Sunday 15 April 2012

Alice in Wonderland

To Covent Garden on Friday for Christopher Weeldon's ballet, Alice's Adventures in Wonderland, with a score by Joby Talbot.

New full length ballets have always been scarce at the Royal Ballet and in the last few decades have become increasingly rare. Frederick Ashton did only three (Ondine, Sylvia and Cinderella) plus the 2 act La fille mal gardee; he also did Romeo and Juliet for the Royal Danish Ballet. Kenneth MacMillan did 6,  Romeo and Juliet, Mayerling, ManonAnastasia, The Prince of the Pagodas and Isadora. Twyla Tharp did a full length ballet for the in the 90's and David Bintley did his first version of Cyrano de Bergerac. And that, is I think, just about the total sum since the war.

Of these only Ondine,  Isadora and Cyrano de Bergerac had commissioned scores. Ashton used existing scores for his remaining ballets and MacMillan came to rely on scores assembled. Mayerling uses the music of Liszt,  Anastasia uses Tchaikvovsky symphonies (plus a commissioned score for the last act, which was written first as a one-act ballet), Manon uses a patchwork of Massenet. Ashton's relationship with the Henze score for Ondine was not completely trouble free, but the score is one of the few modern masterpieces of the genre and deservedly iconic in its own right.

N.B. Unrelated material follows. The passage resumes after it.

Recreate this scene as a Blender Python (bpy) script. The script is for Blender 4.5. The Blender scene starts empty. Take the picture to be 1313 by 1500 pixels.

MacMillan's one commissioned score, from Richard Rodney Bennett for Isadora, was hardly typical because of MacMillan's decision to use an actress as well as a dancer to play Isadora so that the final work is an amalgam of music, speech and dance which is remarkable, but doesn't quite work. Efforts to create a single act fully danced piece from it, subsequent to MacMillan's death, have not really succeeded.

It is David Bintley who has created a significant number of full length ballets and commissioned some very significant scores, especially since his move to the Birmingham Royal Ballet. Paul Reade's scores for Hobson's Choice and Far from the Madding Crowd are brilliantly realised in a populist vein, whilst Edward II uses a score by John McCabe which continues the Henze tradition of lyrical modernist brilliance. In fact Edward II was commissioned by the Stuttgart Ballet and only mounted in England in 1998, 3 years after its premiere, once Bintley was in charge BRB. (Stuttgart had commissioned a number of MacMillan's significant one-act ballets, such as Requiem and Song of the Earth and he had difficulty getting them mounted at the Royal Ballet.) Bintley has gone on to work with McCabe again on the two full length Arthur ballets.

And what of Alice? Well, it brilliantly does what it was set out to do, entertain. The set pieces such as the tap dancing Mad Hatter at the tea party, the Indian caterpillar, the Red Queen's croquet match and the delightfully scary Red Queen dancing a tango; all these work superbly well and are firmly in the English tradition of character dances. The waltz sequence for the Flowers is beautifully done and clearly in the Ashton/MacMillan vein.

Wheeldon and Talbot deliberately do not mine the vein of dark, sexuality in the story. There are no particular undercurrents such as MacMillan might have picked on. The Red Queen, for instance, is done as an essentially scary, comic version of the Red Queen from Ninette de Valois's Checkmate, but without that character's threatening sexual aura; Wheeldon and Talbot's ballet is curiously sexless.

They have introduced a relationship between Alice and the Jack who stole the tarts, and Alice's adventure becomes, to a certain extent, a pursuit of Jack and a discovery of her adult sexuality. So far, so Freud and MacMillan. But the scenes with Jack, a couple of extended pas de deux sequences do no engage properly. They neither tug at the heart strings the way Ashton was able to do, nor do they pursue troubled psycho-sexual depth the way MacMillan did. Bintley has shown himself as being able to skate between these two and produce works which have a significant depth. But here, Wheeldon and Talbot seem to be content to skate along the surface of the story.

Talbot's score is written for an orchestra with a huge amount of percussion, much of it tuned; I don't think I have ever seen quite such a big percussion department in a ballet. And the score is entertaining and effective and beautifully done. I suspect that if I sat down to listen to it as a concert piece I would enjoy it immensely.

The performance we saw had many of the original cast with Lauren Cuthbertson as Alice, Federico Bonelli as Jack, Edward Watson as the White Rabbit, Laura Morera as the Queen of Hearts, Steven McRae as the Mad Hatter and Fernando Montano as the Caterpillar. It was superbly dance, with bravura, commitment  and a strong vein of lyrical story telling. The audience, many of them young, loved it.